Forstmill Wisteria Cottage is a Grade II listed building in the East Devon local planning authority area, England. First listed on 30 June 1961. Cottage. 3 related planning applications.

Forstmill Wisteria Cottage

WRENN ID
turning-wicket-willow
Grade
II
Local Planning Authority
East Devon
Country
England
Date first listed
30 June 1961
Type
Cottage
Source
Historic England listing

Description

Two cottages, formerly a single house, located on Newton Poppleford High Street. The building dates to the late 17th century, possibly with an earlier core, and was modernised in the late 18th century when it was probably subdivided into two dwellings. It is constructed of plastered cob on stone rubble footings with some brick patching, and features a timber-framed porch. The stacks are of brick and stone rubble topped with 19th-century brick, and the roof is thatched.

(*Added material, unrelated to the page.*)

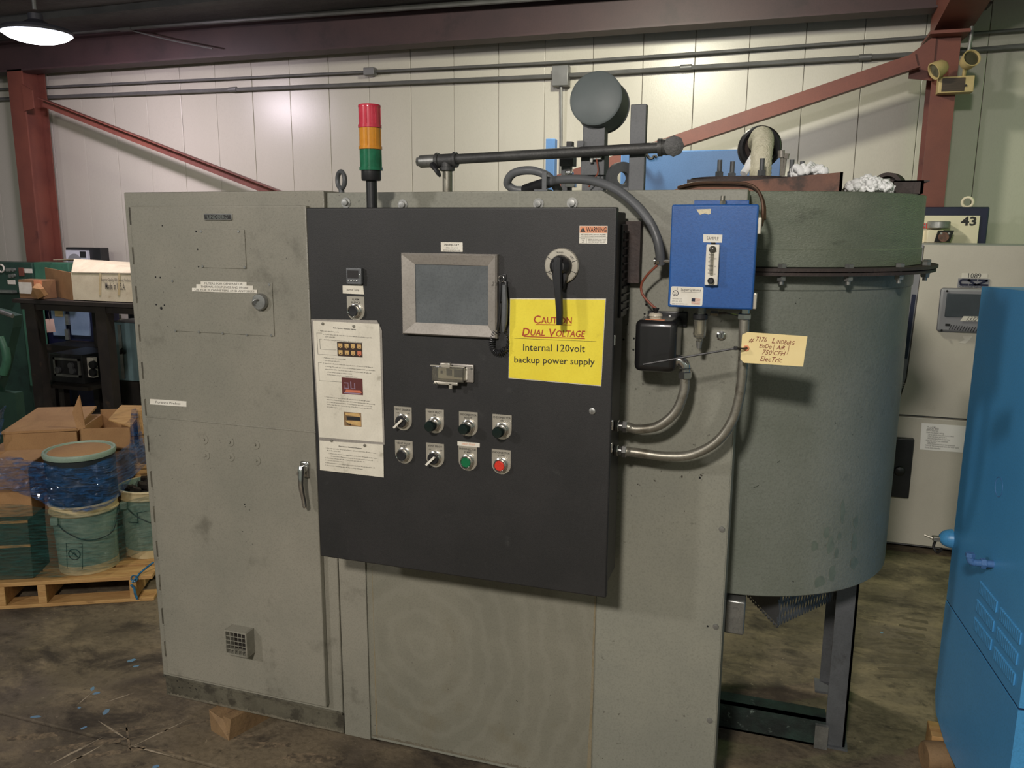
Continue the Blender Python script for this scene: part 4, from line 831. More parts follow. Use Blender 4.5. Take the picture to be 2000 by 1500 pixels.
p = at(1736, 356, Y=2.8); part('end_collar', MB().lathe(V((p.x, 2.8, zlo+.02)), (-.4, -1, 0), [(0, -.03), (.045, -.03), (.045, .02), (.034, .02), (.034, 0), (0, 0)], 20), DRUST, ld)
def fluff(name, x0, x1, y, z0, hgt, label, n):
    m = MB()
    for i in range(n):
        t_ = random.random(); x = x0+(x1-x0)*t_; yy = y+random.uniform(-.04, .05); r_ = random.uniform(.005, .015); z = z0+random.uniform(0, hgt)*(1-.6*abs(2*t_-1))
        r0 = bmesh.ops.create_icosphere(m.bm, subdivisions=2, radius=r_, matrix=Matrix.Translation((x, yy, z)))
        for v in r0['verts']: v.co += V((random.uniform(-1, 1), random.uniform(-1, 1), random.uniform(-1, 1)))*r_*.3
    solo(name, m, FIBER, label, 'insulation', kind='stuff', smooth='full')
f0, f1 = at(1655, 360, Y=2.72), at(1738, 360, Y=2.72); fluff('ceramic_fibre', f0.x, f1.x, 2.72, zt0+.012, .035, 'white fluffy ceramic fibre on the tank beside the end bracket', 220)
f0, f1 = at(1548, 335, Y=2.85), at(1610, 332, Y=2.85); fluff('ceramic_fibre', f0.x, f1.x, 2.85, zc+.006, .03, 'white fluffy ceramic fibre strewn on the studded lid', 110)
# braided arch tube and the dark wheel behind it
y = 2.95; A = [at(1478, 345, Y=y), at(1480, 310, Y=y), at(1485, 280, Y=y), at(1494, 268, Y=y+.03), at(1500, 275, Y=y+.08)]
A = [at(1485, 338, Y=2.92), at(1487, 305, Y=2.93), at(1490, 282, Y=2.96), at(1490, 270, Y=3.0), at(1486, 268, Y=3.06), at(1480, 280, Y=3.12)]
bt = thing('braided_hose', 'thick cream braided sleeve arching out of the tank lid', 'hose', V((A[0].x, A[0].y, zc)))
part('sleeve', MB().tube(curve([V((A[0].x, A[0].y, zc-.01))]+A, 7), .034, 20, ribs=.05), BRAID, bt)
part('tail_sleeve', MB().tube(curve([at(1452, 340, Y=2.9), at(1466, 318, Y=2.93), at(1474, 305, Y=2.95)], 5), [.012]*4+[.015]*7, 10, ribs=.05), FIBER, bt)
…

The building is L-shaped, with the main block facing south, set back slightly from the road and positioned in front of the adjoining Exeter Inn to its right (west). The main block contains three rooms arranged in plan, with a rear block projecting at right angles behind the left (east) end. Wisteria Cottage occupies the right two rooms of the main block, while Forstmill occupies the left end room of the main block and the two rooms of the secondary rear block.

Wisteria Cottage has a lobby entry that faces onto the side of a large axial stack serving back-to-back fireplaces, with stairs rising from the left room behind the stack. On the right end is a narrow through passage between the right room and the Exeter Inn. The right room originally comprised two small rooms divided by an axial partition but has since been knocked together, presumably having been service rooms. The other room may have been an entrance hall of the original late 17th-century house, as evidenced by a two-storey porch on the left end of the front of this room. However, the ground floor of the porch has been enclosed with brick and is said to have been used as a butchers shop in the late 19th century.

Forstmill occupies the left (eastern) end room of the main block, which is served by a rear lateral stack, and the two rooms of the slightly lower and probably secondary rear block. The back room here has a lateral stack on the outer side.

The building is two storeys throughout, with the main block containing disused attics in the roofspace. The front elevation presents an irregular fenestration. The main block of Wisteria Cottage has a three-window section not quite symmetrical about a central doorway. To the right is a late 19th to early 20th-century tile-roofed canted bay window containing casements with glazing bars; the remaining windows are 19th-century 16-pane sashes with thatch eyebrows over the first floor windows. The main doorway is late 18th-century with part-glazed double doors featuring lower fielded panels and a large doorcase with flanking Tuscan pilasters, a moulded entablature, and bold pediment. A small plain plank door provides access to the passage at the right end. The porch contains 19th and 20th-century casements with glazing bars or a 20th-century oculus-type window on the ground floor inner side, with a hipped roof. The left end bay (Forstmill) has a horned 16-pane sash below a 12-pane sash. In the angle of the porch and main block is a small porch containing a plank door, the main entrance to Forstmill.

Brick facing is visible in places on the main front, whilst the first floor level is painted with black lines in imitation of timber framing. The porch, which is plastered framing, shows only the bressumer at first floor level. The roof has a half-hipped end. The left end return has an irregular three-window front of various 19th and 20th-century windows, mostly with glazing bars, and includes a French window at the right end. The roof is on a lower level and gable-ended to the rear.

The interior of the main block in both cottages dates consistently to the late 17th century. All three rooms have an axial beam, plain in the right room and soffit-chamfered with scroll stops to the centre and left rooms. The fireplaces are either blocked or somewhat rebuilt. The roof of the main block is carried on a series of A-frame trusses with pegged and nailed lap-jointed collars. Original plaster is said to survive extensively and is backed onto water reeds instead of wooden lathes.

Wisteria Cottage includes a good deal of late 17th-century joinery. Several doorframes are solid with bead-moulded surrounds and some plank doors may be contemporary. The disused stair door is certainly contemporary, hung on H-hinges with trefoil terminals. Panelled cupboard doors in the first floor chamber are also hung on H-hinges. At the time of survey, it was not possible to inspect joinery detail or the rear block in Forstmill.

Forstmill and Wisteria Cottage form an attractive group with the adjoining Exeter Inn, and all three properties once comprised a Chantry House founded in 1331.